Após contar sua história no livro "DN Pontocom", adaptado para o filme "O Rei da Internet" (2026), o hacker viveu algumas decepções ao "mudar de lado", especialmente no julgamento de quem ainda o liga a um criminoso.
"Eu abri minha vida ao alcance de qualquer autoridade, mas ainda tenho que ouvir 'você é corrupto'. O preconceito é muito grande, mas não vou abaixar minha cabeça".

Outra mudança que Nascimento implementou foi sua relação com a internet. Ele conta que, atualmente, evita navegar na rede e se conecta apenas para assistir filmes e séries. Após ver como o ambiente virtual realmente é, prefere manter somente o contato profissional. 

Você vê muita coisa errada, como vazamento de dados, e sabe que está sendo monitorado; mas vai fazer o quê? Mesmo que eu trabalhe e viva disso, procuro ser um cara mais offline." 

Uma batalha desigual

Um sentimento comum entre os hackers éticos é de que a disputa contra os invasores maliciosos é desbalanceada.

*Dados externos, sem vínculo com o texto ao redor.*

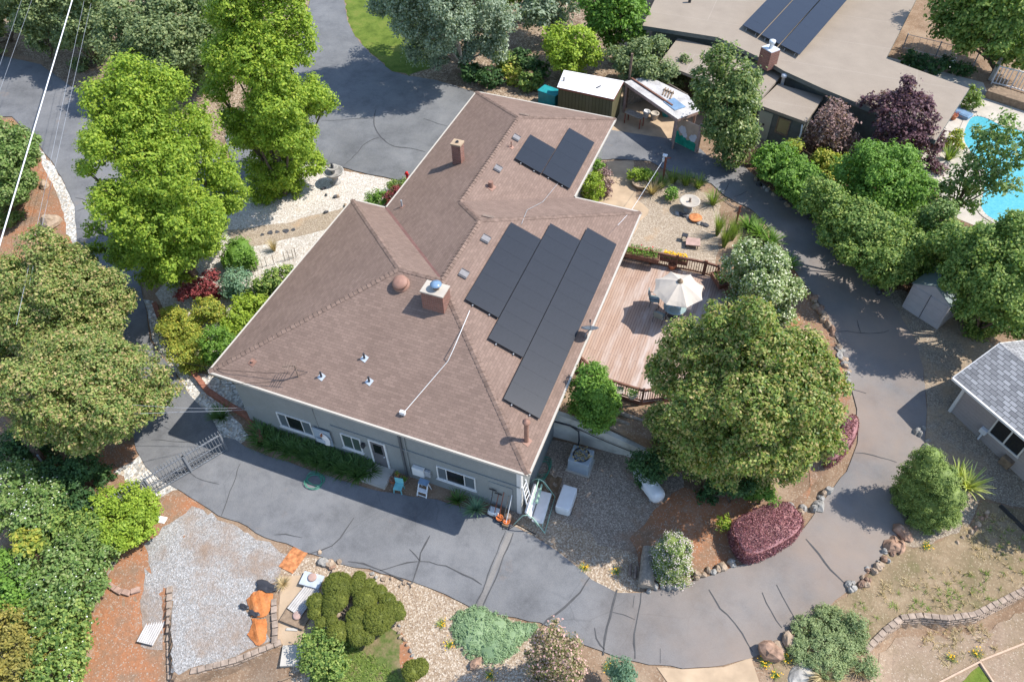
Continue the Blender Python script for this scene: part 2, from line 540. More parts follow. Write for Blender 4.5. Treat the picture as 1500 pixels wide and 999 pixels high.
def tree(name, label, cat, base_px, lobes, mat, size=0.2, cov=1.5, clump=0.45, r0=0.14, bark='bark', seed=None, aspect=0.6, squash=0.9,
         back=True, group=None, base_w=None, minz=0.25, up=0.7, rnd=0.5, inner=0.12, flowers=None, spread=0.38, dense=False, shell=(0.82, 1.16), zoff=0.0, trunk=True, crown_name='crown', ls=None, hz=None):
    """a plant: trunk and limbs under a crown of leaf clumps.  Each lobe is (px, py, radius px) in the photograph and is set
    at the place on its sight line that lies nearest to the trunk's vertical."""
    seed = seed if seed is not None else (hash_s(label) % 100000)
    B = gr(*base_px) if base_w is None else np.array(base_w, float)
    L = []; rays = []
    k_ = ls or (1.04 if dense else LOBE)
    for lb in lobes:
        px, py, rp = lb[:3]; rp = rp*k_
        if hz is not None:
            g = gr(px, py, hz); P = g.copy(); rm = rp*m_per_px(P); P[2] += zoff
        else:
            h = max(up_at(B, px, py), 0.0)
            P = at(px, py, B[2]+h); rm = rp*m_per_px(P)
            hmin = rm*squash*0.55
            if P[2] < B[2]+hmin: P = at(px, py, B[2]+hmin); rm = rp*m_per_px(P)
        L.append((P, np.array([rm, rm, rm*squash]))); rays.append((px, py, rp))
    full = list(L)
    if back:
        # seat the lobes on the near and far side of a rounded crown around the trunk's vertical
        A_ = np.array([c for c, r in L]); rr_ = np.array([r[0] for c, r in L])
        ax_ = A_[:, :2].mean(0)
        zlo, zhi = (A_[:, 2]-rr_*0.3).min(), (A_[:, 2]+rr_*0.3).max(); zc = (zlo+zhi)/2
        Rl = (np.linalg.norm(A_[:, :2]-ax_, axis=1)+rr_*0.35).max(); Rz = max((zhi-zlo)/2, 0.4)
        Cc = np.array([ax_[0], ax_[1], zc]); near = []; far = []
        for (P, r), (px, py, rp) in zip(L, rays):
            d = ray(px, py); sc = np.array([Rl, Rl, Rz])
            o_ = (CAM-Cc)/sc; dd = d/sc; a2 = dd@dd; b2 = 2*o_@dd; c2 = o_@o_-0.52; D = b2*b2-4*a2*c2
            if D <= 0: near.append((P, r)); continue
            t0 = (-b2-math.sqrt(D))/(2*a2); t1 = (-b2+math.sqrt(D))/(2*a2)
            Pn = CAM+d*t0; tm = (P-CAM)@d
            if Pn[2]-r[2]*0.5 < B[2]+minz: 
                zz_ = B[2]+minz+r[2]*0.5; Pn = at(px, py, zz_) if P[2] > zz_ else P
            rm = rp*m_per_px(Pn); near.append((Pn, np.array([rm, rm, rm*squash])))
            Pf = CAM+d*t1
            if Pf[2] > B[2]+0.4 and (t1-t0) > r[0]: far.append((Pf, r*0.95))
        L = near; full = near+far
        rg0 = np.random.default_rng(seed+77); subs = []
        for c, r in full:
            if r[0] < 0.45: continue
            for q in range(4):
                dq = unit(rg0.normal(size=3)+np.array([0.2, -0.25, 0.35])); subs.append((c+dq*r*0.72, r*rg0.uniform(0.36, 0.55)))
        full = [(c, r*0.88 if r[0] >= 0.45 else r) for c, r in full]+subs
    root = thing(name, label, cat, B, group)
    core = None
    if dense:
        core = MB()
        for c, r in full: core.blob(c, r*0.86, 14, 9, 0.05, seed)
    P, Q = crown_points(full, size, cov, clump, seed, B[2]+0.02, spread, shell, up, rnd, aspect, inner)
    leaves_mesh(crown_name, P, Q, size, aspect, MATS[mat], root, seed, core=core)
    if trunk:
        t = MB(); limbs(t, B, L, r0, seed); t.build('trunk', MATS[bark], root)
    if flowers:
        fm, fs, frac = flowers[:3]
        rg = np.random.default_rng(seed+5)
        outer = P; k = rg.random(len(P)) < frac
        tops = Q[k][:, 2] > -0.2
        fp = P[k][tops]+unit(Q[k][tops])*0.06; fn = unit(Q[k][tops]+np.array([0, 0, 0.8]))
        leaves_mesh('blossom', fp, fn, fs, 0.9, MATS[fm], root, seed+9)
    return root

LOBE = 0.95
def hash_s(s):
    h = 2166136261
    for ch in s: h = ((h ^ ord(ch))*16777619) & 0xffffffff
    return h

def shrub(label, px, py, lobes=None, mat='leaf_green', r=20, size=0.12, name='shrub', cat='shrub', **kw):
    kw.setdefault('clump', 0.25); kw.setdefault('r0', 0.05); kw.setdefault('cov', 1.6); kw.setdefault('back', False); kw.setdefault('squash', 0.8)
    kw.setdefault('minz', 0)
    lobes = lobes or [(px, py, r)]
    base = kw.pop('base_px', (px, py+r*0.55))
    return tree(name, label, cat, base, lobes, mat, size=size, **kw)

def tuft_mesh(mb, c, r, h, n, w=0.03, seed=0, droop=0.5, seg=4, lean=(0.2, 1.0)):
    rg = np.random.default_rng(seed); c = np.array(c, float)
    for i in range(n):
        a = rg.uniform(0, 2*math.pi); l = rg.uniform(*lean); hh = h*rg.uniform(0.6, 1.1)
        d = np.array([math.cos(a), math.sin(a), 0]); s = np.array([-d[1], d[0], 0])
        b = c+d*r*0.18*rg.random()
        V = []
        for k in range(seg+1):
            t = k/seg
            p = b+d*r*l*t**1.2+np.array([0, 0, hh*(t*(1.6 if l > 0.5 else 1.2)-droop*l*1.4*t*t)])
            p[2] = max(p[2], c[2]+0.01)
            ww = w*(1-0.85*t**1.5)
            V += [p+s*ww, p-s*ww]
        mb.add(V, [(2*k, 2*k+1, 2*k+3, 2*k+2) for k in range(seg)])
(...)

Enquanto grupos criminosos se reúnem para adquirir as ferramentas mais avançadas e equipamento de qualidade, até mesmo usando Inteligência Artificial, muitas empresas ainda resistem em fazer o investimento adequado em cibersegurança, tornando o trabalho da defesa mais difícil. 

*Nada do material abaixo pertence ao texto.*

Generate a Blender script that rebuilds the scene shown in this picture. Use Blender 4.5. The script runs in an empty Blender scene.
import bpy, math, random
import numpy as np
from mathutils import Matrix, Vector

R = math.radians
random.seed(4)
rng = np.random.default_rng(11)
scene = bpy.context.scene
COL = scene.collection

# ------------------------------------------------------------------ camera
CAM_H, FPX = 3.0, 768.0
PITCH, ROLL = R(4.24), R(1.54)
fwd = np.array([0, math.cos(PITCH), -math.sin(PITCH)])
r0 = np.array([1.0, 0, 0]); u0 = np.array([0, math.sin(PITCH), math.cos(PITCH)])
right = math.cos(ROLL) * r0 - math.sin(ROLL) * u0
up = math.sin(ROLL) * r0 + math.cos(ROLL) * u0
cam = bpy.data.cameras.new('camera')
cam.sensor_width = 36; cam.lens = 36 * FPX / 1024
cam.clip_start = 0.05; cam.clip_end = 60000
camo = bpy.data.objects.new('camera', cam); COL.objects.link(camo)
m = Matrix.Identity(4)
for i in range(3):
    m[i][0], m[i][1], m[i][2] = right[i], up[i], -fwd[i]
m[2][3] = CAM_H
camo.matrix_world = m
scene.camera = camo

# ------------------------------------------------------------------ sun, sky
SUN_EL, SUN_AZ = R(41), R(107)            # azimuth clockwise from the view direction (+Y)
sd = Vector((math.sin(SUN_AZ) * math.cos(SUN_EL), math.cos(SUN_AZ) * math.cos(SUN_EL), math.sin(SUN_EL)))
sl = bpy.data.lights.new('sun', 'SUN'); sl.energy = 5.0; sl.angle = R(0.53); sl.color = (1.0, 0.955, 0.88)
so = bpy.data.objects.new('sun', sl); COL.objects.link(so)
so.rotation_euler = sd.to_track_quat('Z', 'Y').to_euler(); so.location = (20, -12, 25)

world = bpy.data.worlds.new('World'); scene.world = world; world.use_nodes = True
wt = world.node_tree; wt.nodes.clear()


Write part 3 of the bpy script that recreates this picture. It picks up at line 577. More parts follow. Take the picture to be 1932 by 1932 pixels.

Além disso, Donda relata sentir o peso da idade. Já acima dos 50 anos, ele vê o meio dominado por gente jovem, com uma linguagem própria e habilidades mais recentes. Treinando a nova geração, ele entende que a área da tecnologia sempre dá vantagem aos jovens.  

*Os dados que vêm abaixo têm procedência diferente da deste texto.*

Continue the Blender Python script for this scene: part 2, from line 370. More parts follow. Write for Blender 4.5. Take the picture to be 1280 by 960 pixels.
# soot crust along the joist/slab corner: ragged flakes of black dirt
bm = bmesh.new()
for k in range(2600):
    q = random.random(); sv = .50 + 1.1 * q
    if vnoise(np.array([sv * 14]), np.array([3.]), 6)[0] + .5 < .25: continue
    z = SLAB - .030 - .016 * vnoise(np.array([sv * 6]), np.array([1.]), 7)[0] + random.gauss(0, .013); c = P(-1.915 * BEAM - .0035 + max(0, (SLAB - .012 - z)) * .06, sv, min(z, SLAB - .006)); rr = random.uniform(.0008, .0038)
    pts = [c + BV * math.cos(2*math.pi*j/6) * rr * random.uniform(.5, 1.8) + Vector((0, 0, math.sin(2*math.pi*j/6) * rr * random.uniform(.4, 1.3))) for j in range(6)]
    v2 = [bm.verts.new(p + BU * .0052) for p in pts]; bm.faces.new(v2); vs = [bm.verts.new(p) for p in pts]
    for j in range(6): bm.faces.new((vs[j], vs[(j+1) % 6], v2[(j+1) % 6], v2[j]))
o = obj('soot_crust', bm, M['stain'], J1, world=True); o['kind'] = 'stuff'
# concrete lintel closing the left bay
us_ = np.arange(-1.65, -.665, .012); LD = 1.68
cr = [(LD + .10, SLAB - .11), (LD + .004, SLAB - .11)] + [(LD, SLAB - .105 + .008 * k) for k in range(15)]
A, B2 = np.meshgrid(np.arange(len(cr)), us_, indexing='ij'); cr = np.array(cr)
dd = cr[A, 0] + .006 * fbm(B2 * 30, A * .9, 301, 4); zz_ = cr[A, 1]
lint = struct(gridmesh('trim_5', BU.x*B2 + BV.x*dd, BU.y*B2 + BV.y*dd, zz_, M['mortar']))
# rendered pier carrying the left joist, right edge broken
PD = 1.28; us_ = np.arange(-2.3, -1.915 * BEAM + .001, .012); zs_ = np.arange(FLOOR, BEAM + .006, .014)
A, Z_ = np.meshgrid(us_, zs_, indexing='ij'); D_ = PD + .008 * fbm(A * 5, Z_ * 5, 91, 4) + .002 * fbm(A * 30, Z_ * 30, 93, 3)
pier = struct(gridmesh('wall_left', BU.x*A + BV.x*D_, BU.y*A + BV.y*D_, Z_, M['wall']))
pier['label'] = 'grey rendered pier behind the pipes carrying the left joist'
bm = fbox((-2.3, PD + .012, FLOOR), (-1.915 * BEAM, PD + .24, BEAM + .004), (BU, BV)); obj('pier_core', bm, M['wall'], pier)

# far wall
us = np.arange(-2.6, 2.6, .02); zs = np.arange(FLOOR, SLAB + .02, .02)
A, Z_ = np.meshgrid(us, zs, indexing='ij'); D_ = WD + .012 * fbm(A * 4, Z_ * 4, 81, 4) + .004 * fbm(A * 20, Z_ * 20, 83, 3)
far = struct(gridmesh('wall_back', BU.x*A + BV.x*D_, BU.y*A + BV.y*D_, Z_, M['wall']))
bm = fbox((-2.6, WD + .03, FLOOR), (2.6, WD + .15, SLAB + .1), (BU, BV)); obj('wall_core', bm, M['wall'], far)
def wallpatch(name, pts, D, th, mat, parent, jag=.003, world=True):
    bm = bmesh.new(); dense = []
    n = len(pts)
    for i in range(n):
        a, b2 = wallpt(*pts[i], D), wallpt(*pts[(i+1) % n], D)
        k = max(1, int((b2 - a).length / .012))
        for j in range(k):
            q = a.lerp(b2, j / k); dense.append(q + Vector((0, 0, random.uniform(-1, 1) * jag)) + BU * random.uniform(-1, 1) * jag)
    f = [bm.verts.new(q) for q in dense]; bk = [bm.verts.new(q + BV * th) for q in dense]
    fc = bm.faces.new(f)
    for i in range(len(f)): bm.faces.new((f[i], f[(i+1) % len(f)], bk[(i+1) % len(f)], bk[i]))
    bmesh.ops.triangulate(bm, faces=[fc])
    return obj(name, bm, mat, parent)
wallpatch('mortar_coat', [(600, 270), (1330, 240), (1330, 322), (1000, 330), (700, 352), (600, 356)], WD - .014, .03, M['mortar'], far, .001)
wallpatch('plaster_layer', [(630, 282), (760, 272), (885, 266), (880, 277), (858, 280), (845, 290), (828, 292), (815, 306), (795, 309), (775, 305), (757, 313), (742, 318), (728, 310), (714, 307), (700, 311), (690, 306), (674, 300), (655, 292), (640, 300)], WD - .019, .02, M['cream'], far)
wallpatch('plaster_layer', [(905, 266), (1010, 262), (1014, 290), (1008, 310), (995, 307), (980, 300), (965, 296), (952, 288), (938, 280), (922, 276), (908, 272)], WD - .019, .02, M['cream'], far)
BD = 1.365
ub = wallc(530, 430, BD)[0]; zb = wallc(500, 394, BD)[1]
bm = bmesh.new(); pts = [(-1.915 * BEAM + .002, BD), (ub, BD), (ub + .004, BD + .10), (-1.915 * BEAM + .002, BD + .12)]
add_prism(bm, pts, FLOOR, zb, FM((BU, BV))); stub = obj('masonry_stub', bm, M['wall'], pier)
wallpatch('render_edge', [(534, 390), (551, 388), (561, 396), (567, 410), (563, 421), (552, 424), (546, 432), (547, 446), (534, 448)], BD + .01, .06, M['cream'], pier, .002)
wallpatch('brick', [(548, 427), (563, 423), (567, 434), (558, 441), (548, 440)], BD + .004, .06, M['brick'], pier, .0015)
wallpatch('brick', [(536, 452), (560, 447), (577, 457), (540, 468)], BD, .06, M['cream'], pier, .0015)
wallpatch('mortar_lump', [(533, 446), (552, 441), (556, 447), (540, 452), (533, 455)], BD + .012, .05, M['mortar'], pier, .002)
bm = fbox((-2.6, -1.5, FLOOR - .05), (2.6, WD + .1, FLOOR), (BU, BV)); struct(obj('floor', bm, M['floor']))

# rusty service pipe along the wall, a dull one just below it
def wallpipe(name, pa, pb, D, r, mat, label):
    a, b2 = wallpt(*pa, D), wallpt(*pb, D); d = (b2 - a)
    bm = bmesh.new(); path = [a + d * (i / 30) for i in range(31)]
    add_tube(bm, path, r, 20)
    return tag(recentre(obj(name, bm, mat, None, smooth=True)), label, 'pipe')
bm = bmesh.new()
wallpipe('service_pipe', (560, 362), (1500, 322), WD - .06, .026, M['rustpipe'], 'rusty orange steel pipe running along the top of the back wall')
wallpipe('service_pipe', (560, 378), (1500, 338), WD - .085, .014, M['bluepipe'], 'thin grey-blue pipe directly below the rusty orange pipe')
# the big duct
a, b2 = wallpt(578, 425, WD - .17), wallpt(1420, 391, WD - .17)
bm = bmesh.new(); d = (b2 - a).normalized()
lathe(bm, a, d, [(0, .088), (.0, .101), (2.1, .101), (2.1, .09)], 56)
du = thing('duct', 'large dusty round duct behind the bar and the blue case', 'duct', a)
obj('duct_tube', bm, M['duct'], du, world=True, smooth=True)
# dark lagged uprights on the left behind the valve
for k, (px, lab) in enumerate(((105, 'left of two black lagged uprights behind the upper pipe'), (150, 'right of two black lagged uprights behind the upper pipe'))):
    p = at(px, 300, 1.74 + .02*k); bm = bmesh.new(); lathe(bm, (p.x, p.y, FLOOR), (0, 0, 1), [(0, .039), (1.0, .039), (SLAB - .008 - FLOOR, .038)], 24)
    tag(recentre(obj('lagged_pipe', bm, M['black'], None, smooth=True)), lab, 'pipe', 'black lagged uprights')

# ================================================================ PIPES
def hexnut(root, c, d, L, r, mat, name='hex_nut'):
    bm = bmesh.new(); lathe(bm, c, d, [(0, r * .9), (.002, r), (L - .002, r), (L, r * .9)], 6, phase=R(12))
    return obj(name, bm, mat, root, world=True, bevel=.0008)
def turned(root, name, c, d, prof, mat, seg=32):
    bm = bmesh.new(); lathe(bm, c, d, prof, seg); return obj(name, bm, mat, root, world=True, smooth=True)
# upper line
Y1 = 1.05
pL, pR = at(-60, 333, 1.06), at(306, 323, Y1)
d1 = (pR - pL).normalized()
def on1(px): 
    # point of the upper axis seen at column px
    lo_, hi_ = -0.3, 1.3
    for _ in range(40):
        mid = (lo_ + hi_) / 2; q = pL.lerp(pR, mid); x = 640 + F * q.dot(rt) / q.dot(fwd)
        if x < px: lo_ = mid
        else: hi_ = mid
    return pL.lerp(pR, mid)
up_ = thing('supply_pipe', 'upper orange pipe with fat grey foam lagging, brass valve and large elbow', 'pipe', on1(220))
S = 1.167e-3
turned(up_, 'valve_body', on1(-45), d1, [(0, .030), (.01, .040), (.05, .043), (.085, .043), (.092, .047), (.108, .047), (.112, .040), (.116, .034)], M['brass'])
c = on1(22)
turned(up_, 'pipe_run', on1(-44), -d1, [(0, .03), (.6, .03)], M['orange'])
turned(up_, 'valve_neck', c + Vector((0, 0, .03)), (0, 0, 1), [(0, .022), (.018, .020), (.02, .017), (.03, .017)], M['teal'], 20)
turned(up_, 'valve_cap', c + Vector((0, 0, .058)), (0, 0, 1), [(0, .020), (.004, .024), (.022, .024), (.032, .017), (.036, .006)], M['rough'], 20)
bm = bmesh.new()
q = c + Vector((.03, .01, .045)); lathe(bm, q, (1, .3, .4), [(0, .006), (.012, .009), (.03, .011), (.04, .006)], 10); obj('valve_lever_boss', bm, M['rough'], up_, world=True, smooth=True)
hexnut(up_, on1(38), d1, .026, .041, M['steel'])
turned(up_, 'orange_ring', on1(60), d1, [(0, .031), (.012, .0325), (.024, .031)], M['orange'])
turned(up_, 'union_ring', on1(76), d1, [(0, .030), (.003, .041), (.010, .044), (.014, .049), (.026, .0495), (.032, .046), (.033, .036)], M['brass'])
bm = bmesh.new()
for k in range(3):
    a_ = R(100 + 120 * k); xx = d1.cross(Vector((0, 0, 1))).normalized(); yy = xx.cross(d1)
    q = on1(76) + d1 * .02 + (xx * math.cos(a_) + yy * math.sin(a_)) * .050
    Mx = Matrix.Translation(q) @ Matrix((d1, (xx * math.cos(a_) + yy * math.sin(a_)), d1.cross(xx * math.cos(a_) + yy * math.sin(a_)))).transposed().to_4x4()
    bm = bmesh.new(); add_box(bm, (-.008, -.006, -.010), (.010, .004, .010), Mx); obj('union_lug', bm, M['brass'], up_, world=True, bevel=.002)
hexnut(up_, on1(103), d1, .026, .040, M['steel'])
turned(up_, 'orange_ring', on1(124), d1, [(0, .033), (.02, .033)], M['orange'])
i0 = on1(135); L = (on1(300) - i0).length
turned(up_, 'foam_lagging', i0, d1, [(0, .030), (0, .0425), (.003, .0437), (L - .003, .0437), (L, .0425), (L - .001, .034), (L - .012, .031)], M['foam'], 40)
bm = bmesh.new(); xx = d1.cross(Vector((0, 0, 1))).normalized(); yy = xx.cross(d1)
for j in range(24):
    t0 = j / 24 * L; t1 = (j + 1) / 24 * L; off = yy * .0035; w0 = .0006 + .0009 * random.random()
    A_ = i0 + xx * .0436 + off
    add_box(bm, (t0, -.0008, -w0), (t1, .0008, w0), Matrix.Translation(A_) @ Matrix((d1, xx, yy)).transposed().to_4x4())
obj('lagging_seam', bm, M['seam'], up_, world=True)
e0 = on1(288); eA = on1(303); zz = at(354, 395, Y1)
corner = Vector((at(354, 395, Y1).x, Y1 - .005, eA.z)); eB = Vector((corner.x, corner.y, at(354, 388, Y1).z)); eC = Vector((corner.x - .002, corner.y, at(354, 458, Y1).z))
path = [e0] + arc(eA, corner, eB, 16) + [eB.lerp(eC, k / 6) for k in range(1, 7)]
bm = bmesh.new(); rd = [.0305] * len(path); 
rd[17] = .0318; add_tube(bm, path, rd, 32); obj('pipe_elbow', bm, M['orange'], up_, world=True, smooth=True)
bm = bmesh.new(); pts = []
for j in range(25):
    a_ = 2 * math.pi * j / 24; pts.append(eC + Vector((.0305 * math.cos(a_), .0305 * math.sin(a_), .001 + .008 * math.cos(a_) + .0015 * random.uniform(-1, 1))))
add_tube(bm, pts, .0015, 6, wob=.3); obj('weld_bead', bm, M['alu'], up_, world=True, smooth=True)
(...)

Mesmo Nascimento, que ainda encontra respeito no meio hacker, enfrenta dificuldade para se manter atualizado. A velocidade da evolução tecnológica somada à restrição que os grupos crackers põem em suas técnicas evidenciam as diferenças etárias da área. Ainda assim, a experiência prática garante um diferencial.

São os ossos da idade, né? Não tem como se manter no auge, virando noites sem nem sentir como fazia aos 18 anos. Mas, enquanto alguns desses jovens estão 'voando' e citam a bíblia da tecnologia, nunca invadiram nada. Essa bagagem eu tenho."